Friday, 6 January 2017

Ship Spotters


We were not just train spotters in the 1960s. We went after ships as well, taking note of what we saw on our Sunday cycle expeditions to Birkenhead sheds. We also took our bikes to Liverpool via Seacombe Ferry on Saturday mornings and cycled the length of the dock system from Gladstone back to the Pier Head, sometimes including a selection of the now closed South Docks. We noted the names of the ships of the various merchant shipping lines, including Clan, Blue Funnel, Harrison and Brocklebank.

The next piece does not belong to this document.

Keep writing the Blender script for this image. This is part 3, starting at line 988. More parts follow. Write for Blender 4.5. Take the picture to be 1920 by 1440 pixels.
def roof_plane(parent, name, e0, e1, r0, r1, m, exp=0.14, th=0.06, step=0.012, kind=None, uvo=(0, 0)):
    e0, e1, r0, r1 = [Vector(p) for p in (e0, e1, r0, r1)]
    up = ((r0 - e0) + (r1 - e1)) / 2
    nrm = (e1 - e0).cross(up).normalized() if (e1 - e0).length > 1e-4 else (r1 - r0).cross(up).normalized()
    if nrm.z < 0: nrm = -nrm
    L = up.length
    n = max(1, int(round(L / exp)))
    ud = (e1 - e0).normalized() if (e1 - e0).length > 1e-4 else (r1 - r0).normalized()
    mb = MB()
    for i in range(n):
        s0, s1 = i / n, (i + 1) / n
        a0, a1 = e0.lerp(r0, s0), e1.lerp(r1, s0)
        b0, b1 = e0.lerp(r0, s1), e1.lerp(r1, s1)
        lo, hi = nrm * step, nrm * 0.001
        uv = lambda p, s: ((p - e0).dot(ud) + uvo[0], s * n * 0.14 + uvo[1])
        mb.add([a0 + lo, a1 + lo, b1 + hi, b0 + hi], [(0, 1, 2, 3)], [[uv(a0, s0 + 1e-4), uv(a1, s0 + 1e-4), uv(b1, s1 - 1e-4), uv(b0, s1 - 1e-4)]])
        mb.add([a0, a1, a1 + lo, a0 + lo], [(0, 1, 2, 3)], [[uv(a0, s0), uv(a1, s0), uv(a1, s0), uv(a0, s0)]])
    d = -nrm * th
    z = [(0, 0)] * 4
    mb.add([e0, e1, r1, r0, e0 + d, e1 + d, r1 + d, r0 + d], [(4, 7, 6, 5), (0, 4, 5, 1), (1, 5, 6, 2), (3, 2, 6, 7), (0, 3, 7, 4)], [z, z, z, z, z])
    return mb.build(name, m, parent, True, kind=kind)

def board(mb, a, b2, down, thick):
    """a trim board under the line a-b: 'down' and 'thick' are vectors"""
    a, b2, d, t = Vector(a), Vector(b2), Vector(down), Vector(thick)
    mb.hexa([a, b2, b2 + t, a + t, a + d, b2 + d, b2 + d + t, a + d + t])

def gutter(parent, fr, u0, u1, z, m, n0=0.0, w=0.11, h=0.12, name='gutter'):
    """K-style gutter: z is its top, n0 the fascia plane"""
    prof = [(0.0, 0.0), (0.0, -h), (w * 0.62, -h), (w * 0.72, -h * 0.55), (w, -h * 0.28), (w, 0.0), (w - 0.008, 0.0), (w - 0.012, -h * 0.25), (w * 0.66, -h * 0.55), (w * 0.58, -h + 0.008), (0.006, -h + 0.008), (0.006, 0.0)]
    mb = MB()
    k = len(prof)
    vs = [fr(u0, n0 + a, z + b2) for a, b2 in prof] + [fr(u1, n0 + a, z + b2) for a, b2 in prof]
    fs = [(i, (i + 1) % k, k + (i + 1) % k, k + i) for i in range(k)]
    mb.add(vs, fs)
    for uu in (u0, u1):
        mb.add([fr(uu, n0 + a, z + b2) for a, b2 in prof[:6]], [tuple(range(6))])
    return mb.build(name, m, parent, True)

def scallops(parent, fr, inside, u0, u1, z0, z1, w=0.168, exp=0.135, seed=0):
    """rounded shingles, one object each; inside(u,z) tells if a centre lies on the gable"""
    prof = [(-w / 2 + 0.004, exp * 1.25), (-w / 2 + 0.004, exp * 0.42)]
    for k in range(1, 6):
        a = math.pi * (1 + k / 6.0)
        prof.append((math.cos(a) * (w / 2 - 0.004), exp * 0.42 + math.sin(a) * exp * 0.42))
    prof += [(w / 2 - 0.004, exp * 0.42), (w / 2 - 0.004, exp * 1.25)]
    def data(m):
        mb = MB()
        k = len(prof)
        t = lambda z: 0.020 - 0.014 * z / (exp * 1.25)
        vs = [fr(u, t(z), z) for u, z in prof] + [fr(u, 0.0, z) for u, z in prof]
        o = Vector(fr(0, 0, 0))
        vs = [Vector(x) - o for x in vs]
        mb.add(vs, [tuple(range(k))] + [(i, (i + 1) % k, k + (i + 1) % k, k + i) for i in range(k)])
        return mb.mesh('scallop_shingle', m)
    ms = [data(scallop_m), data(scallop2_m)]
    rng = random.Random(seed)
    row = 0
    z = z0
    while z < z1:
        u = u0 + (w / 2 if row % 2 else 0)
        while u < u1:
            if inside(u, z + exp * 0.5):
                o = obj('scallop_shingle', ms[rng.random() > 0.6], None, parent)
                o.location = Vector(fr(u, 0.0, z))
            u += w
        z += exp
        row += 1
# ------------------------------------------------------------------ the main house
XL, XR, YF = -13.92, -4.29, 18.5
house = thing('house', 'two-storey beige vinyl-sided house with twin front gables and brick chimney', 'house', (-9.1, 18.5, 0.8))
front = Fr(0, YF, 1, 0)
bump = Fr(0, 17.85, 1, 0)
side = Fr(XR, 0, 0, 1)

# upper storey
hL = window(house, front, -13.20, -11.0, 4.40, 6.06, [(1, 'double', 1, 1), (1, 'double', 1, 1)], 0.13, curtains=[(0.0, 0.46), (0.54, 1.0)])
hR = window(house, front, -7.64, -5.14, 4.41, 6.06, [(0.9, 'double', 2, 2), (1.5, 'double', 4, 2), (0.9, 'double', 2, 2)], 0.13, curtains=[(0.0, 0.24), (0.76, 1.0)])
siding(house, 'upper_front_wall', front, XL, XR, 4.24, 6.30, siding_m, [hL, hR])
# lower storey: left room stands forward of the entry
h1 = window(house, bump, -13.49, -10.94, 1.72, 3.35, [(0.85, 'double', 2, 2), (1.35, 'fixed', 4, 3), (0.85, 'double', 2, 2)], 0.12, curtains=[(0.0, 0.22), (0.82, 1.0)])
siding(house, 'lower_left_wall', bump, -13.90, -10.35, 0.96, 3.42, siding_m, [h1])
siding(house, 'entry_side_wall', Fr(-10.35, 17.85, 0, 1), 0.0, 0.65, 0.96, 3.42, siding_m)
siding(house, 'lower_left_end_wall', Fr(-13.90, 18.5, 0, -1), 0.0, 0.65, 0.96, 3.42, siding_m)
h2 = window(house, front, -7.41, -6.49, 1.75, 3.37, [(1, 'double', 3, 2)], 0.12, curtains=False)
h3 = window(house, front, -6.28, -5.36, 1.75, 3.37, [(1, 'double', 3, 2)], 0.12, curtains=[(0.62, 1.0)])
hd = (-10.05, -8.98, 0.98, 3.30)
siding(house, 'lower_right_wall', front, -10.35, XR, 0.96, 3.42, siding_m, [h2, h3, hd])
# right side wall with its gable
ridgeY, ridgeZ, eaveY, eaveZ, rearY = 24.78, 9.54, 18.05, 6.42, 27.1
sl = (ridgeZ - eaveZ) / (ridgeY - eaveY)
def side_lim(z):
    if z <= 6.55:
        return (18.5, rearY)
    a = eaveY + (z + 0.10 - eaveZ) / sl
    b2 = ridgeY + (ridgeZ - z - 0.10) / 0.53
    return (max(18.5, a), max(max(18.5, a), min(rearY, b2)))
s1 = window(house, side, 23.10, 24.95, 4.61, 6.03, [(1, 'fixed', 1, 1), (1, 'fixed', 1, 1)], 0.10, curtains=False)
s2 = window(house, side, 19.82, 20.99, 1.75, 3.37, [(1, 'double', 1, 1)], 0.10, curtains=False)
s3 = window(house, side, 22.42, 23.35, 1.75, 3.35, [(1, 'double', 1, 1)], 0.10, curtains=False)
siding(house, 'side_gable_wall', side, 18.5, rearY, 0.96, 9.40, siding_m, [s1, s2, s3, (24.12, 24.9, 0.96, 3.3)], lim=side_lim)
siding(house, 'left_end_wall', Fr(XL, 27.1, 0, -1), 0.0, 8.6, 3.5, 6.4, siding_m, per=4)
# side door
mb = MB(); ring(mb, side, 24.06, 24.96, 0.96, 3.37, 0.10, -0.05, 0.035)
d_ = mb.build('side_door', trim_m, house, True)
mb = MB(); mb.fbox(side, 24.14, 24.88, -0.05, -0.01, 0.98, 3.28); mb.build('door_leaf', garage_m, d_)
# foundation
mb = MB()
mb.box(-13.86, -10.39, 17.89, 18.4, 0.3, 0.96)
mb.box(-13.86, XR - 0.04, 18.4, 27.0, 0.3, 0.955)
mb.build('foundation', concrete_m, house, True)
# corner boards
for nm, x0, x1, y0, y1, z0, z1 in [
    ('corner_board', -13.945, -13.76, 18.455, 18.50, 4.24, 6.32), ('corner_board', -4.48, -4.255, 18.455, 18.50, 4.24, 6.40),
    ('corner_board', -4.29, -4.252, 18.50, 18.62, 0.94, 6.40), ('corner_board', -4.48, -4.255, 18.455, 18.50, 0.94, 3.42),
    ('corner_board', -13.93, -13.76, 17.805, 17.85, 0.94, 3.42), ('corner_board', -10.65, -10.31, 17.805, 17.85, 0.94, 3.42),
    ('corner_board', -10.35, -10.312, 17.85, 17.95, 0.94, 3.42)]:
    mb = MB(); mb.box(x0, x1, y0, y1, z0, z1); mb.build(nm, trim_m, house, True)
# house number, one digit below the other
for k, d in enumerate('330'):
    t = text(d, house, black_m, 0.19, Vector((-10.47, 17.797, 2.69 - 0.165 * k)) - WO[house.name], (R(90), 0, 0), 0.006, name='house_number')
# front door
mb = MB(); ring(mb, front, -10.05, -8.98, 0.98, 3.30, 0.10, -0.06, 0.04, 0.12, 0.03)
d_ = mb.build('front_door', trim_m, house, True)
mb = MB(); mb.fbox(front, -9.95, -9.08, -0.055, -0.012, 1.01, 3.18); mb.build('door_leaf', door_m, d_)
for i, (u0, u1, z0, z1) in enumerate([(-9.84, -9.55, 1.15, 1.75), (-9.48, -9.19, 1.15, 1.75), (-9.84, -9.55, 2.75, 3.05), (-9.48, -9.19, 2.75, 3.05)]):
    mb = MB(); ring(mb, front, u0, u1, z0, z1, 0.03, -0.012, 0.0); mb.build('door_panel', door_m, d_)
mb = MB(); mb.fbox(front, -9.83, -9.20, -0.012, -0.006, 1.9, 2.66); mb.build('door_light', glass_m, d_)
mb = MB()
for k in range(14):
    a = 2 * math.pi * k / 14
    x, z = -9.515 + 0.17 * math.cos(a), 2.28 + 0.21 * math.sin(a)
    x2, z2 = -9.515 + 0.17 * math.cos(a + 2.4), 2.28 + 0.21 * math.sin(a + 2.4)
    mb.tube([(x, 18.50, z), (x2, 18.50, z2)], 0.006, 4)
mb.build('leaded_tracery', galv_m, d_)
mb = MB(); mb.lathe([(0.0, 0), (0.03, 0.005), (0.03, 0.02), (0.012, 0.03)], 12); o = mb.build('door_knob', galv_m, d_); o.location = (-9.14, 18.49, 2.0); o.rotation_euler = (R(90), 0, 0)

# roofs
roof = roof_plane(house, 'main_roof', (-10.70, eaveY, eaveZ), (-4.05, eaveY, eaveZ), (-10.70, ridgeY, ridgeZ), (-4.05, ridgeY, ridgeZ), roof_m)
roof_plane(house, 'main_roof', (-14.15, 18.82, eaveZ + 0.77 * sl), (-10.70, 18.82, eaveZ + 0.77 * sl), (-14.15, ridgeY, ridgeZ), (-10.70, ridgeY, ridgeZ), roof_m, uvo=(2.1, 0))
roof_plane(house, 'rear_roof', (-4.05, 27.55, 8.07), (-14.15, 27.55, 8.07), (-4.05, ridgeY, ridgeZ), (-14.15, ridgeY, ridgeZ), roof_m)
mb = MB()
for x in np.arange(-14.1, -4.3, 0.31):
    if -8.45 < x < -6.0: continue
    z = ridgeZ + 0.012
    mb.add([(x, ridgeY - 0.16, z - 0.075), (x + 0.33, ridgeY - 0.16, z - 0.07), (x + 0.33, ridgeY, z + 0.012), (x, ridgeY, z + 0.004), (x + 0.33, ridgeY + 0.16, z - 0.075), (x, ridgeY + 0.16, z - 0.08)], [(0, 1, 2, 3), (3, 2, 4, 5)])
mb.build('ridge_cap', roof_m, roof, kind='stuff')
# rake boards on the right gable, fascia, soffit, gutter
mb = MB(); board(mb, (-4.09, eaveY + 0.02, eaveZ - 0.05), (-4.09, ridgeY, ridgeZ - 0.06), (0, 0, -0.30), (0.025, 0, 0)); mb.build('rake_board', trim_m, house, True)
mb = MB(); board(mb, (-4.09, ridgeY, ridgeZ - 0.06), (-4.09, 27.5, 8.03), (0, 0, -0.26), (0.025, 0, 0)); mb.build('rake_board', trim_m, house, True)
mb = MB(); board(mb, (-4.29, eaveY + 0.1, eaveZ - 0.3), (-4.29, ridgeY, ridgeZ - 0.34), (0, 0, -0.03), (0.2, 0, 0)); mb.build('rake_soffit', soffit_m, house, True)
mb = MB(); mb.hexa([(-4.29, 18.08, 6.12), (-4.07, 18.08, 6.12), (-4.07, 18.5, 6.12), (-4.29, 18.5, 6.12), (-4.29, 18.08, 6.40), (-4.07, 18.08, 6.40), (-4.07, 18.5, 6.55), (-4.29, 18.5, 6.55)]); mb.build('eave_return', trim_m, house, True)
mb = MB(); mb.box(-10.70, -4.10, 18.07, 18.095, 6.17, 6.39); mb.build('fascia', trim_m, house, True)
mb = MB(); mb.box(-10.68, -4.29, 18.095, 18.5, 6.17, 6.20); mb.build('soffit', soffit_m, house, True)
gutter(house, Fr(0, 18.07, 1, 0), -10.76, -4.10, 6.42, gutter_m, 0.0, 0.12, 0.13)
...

We were invited on board a Clan Line boat in Liverpool Docks by a group of foreign seamen and climbed a narrow and flimsy set of steps up the ship’s side to reach the deck for a quick look around. The resulting, fairly brief interaction with our hosts relied entirely on gestures and facial expression, and primarily that universal common characteristic - the smile. 

The narrow wharf side between the walls of the transit sheds and the edge of the dock was strewn with all sorts of bits and bobs; grain, pieces of timber and a range of spillages, as well as being interlaced with railway lines that were sometimes very wet and slippery. It was an accident waiting to happen. Below us lurked the cold and dirty water of the dock itself and vertical dock walls. I couldn’t swim in those days, either. Yet we were never stopped at the dock gates, nor apprehended en route by any one in officialdom.         

We bought spotting pocket books for ships, as well, which were organised in similar fashion to the Ian Allan locomotive books and we underlined the names as we saw them, just like the trains. Towards the end of the week, I would go into Earlston Library in Wallasey and look through the Liverpool Journal of Commerce, to see which ships were coming into which named docks by the following weekend.

We were properly hooked on spotting things. By the end of the decade some of us were also going to evening bird watching classes led by a local vicar at the nearby technical college. That hobby has stood the test of time as well.

Nor had obsessive collecting during this period been confined to engine numbers, ship names and bird species. Whilst still at junior school, I remember standing on street corners near home in order to list vehicle registration numbers. HF plates were registered in Wallasey, whilst CM and BG traffic was from Birkenhead.

While my younger sister took advantage of parental encouragement towards self-improvement, by learning to swim with George at Guinea Gap Baths and by embarking on piano lessons in an elderly spinster’s front room in Vyner Road, instead, I set about filling my bedroom with stuff.          

At one time or another, I obtained armies of minute plastic soldiers, piles of comics [Beano and Beezer, then Victor and Hotspur], Brooke Bond tea cards [of birds, which you could swap at a local general store], match boxes, book matches, cigarette packets, postage stamps, Airfix kits [planes and trains], bubble gum cards, fireworks [seasonal, much to my mother’s relief], autographs, pin badges from youth hostels, sew-on cloth badges from the different parts of the country I had visited, records [singles, EPs and long players] and beer mats.          

I had also subscribed to and then amassed large quantities of the various railway magazines during my teens, including, at different times, Trains Illustrated, Modern Railways, Railway Magazine and Railway World. I eventually forfeited some of my copies of Trains Illustrated in order to make a frieze out of photographs of steam engines, which I had cut out and attached to a roll of wallpaper and placed most of the way round my bedroom wall.          

The remainder blocked up wardrobe space for years, vacating my childhood family home about the same time as I did. I’m pretty sure my girlfriend and I had come to an amicable agreement by then about their future, which would have involved them starting a new life together elsewhere. 
 Point duty on 2/8/67 at the approach to Duke Street bridge, Birkenhead.